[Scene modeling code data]

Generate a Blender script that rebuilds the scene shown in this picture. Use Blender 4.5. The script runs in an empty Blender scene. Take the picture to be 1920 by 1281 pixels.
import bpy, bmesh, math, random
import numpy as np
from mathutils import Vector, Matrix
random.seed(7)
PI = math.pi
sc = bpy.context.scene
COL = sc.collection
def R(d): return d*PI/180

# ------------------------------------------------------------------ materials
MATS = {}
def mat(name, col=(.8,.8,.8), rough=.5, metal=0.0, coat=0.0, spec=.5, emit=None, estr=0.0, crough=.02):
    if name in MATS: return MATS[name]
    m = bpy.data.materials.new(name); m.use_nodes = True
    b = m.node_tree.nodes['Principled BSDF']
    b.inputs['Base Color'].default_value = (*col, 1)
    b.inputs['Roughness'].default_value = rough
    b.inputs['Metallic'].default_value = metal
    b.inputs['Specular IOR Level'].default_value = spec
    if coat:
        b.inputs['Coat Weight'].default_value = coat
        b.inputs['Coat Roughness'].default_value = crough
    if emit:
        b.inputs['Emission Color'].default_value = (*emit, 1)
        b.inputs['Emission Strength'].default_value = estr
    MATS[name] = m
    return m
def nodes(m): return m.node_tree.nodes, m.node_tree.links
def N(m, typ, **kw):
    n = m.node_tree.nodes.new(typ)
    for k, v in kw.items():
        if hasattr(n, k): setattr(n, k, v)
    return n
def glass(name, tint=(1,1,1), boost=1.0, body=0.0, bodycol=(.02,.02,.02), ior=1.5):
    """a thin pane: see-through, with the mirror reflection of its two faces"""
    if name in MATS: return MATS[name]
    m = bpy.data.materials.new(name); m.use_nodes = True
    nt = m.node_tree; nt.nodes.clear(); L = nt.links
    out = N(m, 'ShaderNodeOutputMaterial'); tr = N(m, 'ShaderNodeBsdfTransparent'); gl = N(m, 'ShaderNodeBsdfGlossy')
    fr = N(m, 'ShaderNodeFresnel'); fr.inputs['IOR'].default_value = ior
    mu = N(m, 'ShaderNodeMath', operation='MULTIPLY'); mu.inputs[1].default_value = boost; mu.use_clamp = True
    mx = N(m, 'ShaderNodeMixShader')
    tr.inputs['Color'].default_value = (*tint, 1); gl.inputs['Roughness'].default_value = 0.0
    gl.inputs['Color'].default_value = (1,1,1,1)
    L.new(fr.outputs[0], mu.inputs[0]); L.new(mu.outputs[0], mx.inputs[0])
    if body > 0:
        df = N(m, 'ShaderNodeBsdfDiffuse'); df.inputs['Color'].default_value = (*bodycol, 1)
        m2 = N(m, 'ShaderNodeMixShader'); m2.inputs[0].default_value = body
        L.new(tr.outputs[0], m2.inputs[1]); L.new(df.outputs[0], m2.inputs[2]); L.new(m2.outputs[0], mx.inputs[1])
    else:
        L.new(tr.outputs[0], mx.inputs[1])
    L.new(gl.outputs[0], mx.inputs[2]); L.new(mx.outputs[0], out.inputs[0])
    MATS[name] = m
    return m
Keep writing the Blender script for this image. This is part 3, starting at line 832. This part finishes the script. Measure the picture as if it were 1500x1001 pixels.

Your goal
All the data must be duplicated exactly, with nothing added or removed.

Correct response
Generate a Blender script that rebuilds the scene shown in this picture. Use Blender 4.5. The script runs in an empty Blender scene. Take the picture to be 1920 by 1281 pixels.
import bpy, bmesh, math, random
import numpy as np
from mathutils import Vector, Matrix
random.seed(7)
PI = math.pi
sc = bpy.context.scene
COL = sc.collection
def R(d): return d*PI/180

# ------------------------------------------------------------------ materials
MATS = {}
def mat(name, col=(.8,.8,.8), rough=.5, metal=0.0, coat=0.0, spec=.5, emit=None, estr=0.0, crough=.02):
    if name in MATS: return MATS[name]
    m = bpy.data.materials.new(name); m.use_nodes = True
    b = m.node_tree.nodes['Principled BSDF']
    b.inputs['Base Color'].default_value = (*col, 1)
    b.inputs['Roughness'].default_value = rough
    b.inputs['Metallic'].default_value = metal
    b.inputs['Specular IOR Level'].default_value = spec
    if coat:
        b.inputs['Coat Weight'].default_value = coat
        b.inputs['Coat Roughness'].default_value = crough
    if emit:
        b.inputs['Emission Color'].default_value = (*emit, 1)
        b.inputs['Emission Strength'].default_value = estr
    MATS[name] = m
    return m
def nodes(m): return m.node_tree.nodes, m.node_tree.links
def N(m, typ, **kw):
    n = m.node_tree.nodes.new(typ)
    for k, v in kw.items():
        if hasattr(n, k): setattr(n, k, v)
    return n
def glass(name, tint=(1,1,1), boost=1.0, body=0.0, bodycol=(.02,.02,.02), ior=1.5):
    """a thin pane: see-through, with the mirror reflection of its two faces"""
    if name in MATS: return MATS[name]
    m = bpy.data.materials.new(name); m.use_nodes = True
    nt = m.node_tree; nt.nodes.clear(); L = nt.links
    out = N(m, 'ShaderNodeOutputMaterial'); tr = N(m, 'ShaderNodeBsdfTransparent'); gl = N(m, 'ShaderNodeBsdfGlossy')
    fr = N(m, 'ShaderNodeFresnel'); fr.inputs['IOR'].default_value = ior
    mu = N(m, 'ShaderNodeMath', operation='MULTIPLY'); mu.inputs[1].default_value = boost; mu.use_clamp = True
    mx = N(m, 'ShaderNodeMixShader')
    tr.inputs['Color'].default_value = (*tint, 1); gl.inputs['Roughness'].default_value = 0.0
    gl.inputs['Color'].default_value = (1,1,1,1)
    L.new(fr.outputs[0], mu.inputs[0]); L.new(mu.outputs[0], mx.inputs[0])
    if body > 0:
        df = N(m, 'ShaderNodeBsdfDiffuse'); df.inputs['Color'].default_value = (*bodycol, 1)
        m2 = N(m, 'ShaderNodeMixShader'); m2.inputs[0].default_value = body
        L.new(tr.outputs[0], m2.inputs[1]); L.new(df.outputs[0], m2.inputs[2]); L.new(m2.outputs[0], mx.inputs[1])
    else:
        L.new(tr.outputs[0], mx.inputs[1])
    L.new(gl.outputs[0], mx.inputs[2]); L.new(mx.outputs[0], out.inputs[0])
    MATS[name] = m
    return m
Keep writing the Blender script for this image. This is part 3, starting at line 832. This part finishes the script. Measure the picture as if it were 1500x1001 pixels.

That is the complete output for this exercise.